Written request:
Find the string "Measure" in the data, then copy every line where it is found.

Dataset extract:
☆ ☆ ☆ ☆
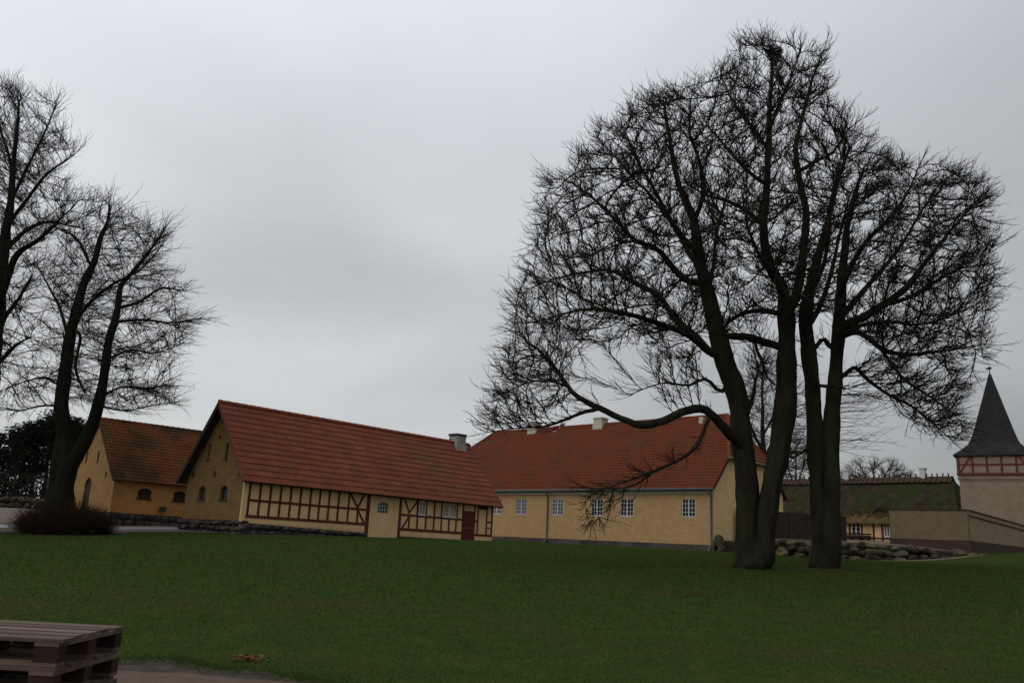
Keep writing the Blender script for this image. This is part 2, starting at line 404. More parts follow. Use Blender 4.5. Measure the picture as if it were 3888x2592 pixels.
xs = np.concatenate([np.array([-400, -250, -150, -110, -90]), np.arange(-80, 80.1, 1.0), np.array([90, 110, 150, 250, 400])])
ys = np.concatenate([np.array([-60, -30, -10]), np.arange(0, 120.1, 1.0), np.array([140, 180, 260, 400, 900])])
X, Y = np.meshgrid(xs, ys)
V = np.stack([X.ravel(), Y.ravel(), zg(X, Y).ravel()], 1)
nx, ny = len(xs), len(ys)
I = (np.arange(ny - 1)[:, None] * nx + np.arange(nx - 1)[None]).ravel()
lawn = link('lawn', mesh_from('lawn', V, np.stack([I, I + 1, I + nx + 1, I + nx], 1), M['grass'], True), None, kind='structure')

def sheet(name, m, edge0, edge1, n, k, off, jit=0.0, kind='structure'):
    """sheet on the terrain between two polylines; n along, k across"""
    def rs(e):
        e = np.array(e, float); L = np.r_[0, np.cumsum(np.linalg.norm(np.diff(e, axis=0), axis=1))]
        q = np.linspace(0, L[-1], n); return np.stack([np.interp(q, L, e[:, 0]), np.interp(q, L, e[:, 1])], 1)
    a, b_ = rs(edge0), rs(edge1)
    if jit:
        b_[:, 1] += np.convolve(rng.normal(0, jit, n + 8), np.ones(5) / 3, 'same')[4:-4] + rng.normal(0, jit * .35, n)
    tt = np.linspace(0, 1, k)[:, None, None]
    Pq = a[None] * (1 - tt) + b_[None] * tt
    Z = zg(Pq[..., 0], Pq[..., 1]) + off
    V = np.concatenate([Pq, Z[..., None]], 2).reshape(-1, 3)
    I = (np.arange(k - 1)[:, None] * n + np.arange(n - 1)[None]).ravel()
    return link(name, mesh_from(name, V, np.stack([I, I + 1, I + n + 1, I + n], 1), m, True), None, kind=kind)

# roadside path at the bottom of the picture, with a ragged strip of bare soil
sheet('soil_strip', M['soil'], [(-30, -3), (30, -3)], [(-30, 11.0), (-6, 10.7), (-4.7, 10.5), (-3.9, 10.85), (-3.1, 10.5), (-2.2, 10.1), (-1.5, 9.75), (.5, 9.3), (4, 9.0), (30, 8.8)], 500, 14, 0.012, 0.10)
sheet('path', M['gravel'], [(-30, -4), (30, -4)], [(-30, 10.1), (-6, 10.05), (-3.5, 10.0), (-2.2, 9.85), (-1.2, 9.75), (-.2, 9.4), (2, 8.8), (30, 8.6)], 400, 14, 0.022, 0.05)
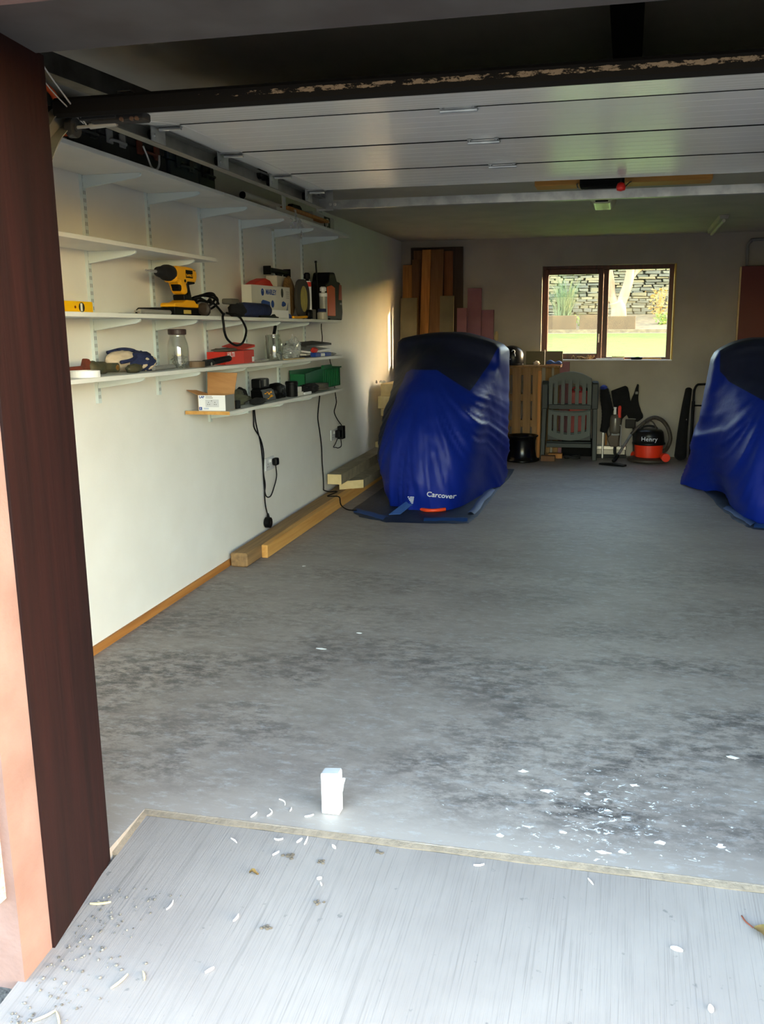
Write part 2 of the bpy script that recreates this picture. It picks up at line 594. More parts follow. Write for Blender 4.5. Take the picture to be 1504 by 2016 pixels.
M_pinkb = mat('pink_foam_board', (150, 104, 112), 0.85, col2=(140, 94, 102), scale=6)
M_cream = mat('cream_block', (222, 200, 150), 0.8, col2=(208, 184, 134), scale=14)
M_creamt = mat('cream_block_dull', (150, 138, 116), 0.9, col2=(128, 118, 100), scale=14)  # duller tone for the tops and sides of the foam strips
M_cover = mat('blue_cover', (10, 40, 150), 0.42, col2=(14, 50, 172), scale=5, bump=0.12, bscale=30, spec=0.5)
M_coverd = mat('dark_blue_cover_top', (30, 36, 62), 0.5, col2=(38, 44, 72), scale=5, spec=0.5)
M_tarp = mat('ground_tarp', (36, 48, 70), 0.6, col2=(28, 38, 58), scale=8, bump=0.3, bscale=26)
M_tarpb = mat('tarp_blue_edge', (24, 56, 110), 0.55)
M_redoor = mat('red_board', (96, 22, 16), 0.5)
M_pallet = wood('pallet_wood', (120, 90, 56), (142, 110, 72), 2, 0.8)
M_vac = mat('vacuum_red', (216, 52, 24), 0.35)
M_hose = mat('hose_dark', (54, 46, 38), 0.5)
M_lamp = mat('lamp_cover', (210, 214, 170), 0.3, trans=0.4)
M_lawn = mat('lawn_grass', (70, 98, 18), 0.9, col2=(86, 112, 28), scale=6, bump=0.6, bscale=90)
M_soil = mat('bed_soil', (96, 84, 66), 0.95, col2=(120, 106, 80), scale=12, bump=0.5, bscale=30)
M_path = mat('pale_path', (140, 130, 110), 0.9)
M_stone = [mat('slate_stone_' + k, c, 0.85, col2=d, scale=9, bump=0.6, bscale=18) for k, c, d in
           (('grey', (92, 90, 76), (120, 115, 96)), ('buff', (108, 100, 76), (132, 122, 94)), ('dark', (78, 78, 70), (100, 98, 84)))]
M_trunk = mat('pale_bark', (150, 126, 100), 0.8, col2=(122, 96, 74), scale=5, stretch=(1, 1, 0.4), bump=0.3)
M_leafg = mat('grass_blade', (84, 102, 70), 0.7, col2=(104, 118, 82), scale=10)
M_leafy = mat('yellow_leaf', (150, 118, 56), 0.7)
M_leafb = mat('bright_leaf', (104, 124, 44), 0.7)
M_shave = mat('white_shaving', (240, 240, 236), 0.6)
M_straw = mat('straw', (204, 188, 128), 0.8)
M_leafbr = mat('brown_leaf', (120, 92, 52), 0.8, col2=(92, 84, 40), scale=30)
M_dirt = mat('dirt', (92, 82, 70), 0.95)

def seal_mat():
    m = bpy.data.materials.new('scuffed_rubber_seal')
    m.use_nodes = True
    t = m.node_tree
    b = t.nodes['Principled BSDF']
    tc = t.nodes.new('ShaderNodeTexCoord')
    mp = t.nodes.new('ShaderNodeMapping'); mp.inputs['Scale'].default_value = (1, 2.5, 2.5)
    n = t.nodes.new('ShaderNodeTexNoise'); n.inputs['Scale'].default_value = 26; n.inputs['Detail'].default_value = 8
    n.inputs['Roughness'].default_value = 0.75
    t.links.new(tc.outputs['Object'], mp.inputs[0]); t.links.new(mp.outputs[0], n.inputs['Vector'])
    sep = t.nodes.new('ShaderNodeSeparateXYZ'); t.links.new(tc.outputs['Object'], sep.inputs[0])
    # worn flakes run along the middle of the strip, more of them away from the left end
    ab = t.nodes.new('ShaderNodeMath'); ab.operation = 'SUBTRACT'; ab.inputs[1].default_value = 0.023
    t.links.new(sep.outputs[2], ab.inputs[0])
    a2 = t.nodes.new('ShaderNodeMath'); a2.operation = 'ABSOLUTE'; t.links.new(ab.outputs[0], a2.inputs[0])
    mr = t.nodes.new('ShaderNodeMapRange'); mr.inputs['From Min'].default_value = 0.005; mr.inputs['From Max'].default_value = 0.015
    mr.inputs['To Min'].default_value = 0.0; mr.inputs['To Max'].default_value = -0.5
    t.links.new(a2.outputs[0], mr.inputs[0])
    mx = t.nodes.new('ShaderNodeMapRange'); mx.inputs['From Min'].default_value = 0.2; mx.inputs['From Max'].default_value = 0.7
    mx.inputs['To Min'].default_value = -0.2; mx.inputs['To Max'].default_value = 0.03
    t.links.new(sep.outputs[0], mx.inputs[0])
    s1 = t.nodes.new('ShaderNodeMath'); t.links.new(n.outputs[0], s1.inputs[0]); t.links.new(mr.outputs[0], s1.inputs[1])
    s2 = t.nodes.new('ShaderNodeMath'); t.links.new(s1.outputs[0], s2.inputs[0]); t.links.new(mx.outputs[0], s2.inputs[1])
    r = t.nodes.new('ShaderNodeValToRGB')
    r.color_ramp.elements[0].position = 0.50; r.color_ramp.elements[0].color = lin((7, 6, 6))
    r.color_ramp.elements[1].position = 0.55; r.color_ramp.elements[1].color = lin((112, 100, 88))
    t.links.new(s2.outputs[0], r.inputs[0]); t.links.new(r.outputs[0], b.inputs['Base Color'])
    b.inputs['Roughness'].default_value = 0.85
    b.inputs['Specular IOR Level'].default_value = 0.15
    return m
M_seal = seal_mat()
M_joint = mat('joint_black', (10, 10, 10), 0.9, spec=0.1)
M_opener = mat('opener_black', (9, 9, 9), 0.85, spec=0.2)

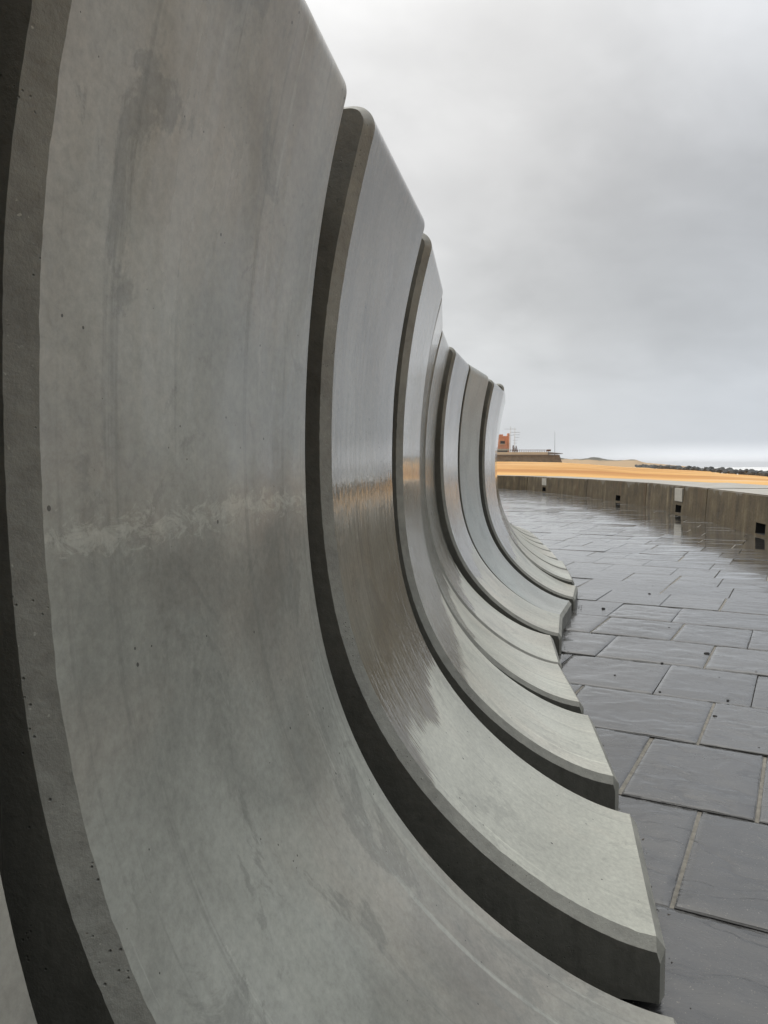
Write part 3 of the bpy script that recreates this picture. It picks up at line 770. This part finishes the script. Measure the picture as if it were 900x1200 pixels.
☆ ☆ ☆ ☆
Finished exercise:
Keep writing the Blender script for this image. This is part 2, starting at line 404. More parts follow. Use Blender 4.5. Measure the picture as if it were 3888x2592 pixels.
Write part 3 of the bpy script that recreates this picture. It picks up at line 770. This part finishes the script. Measure the picture as if it were 900x1200 pixels.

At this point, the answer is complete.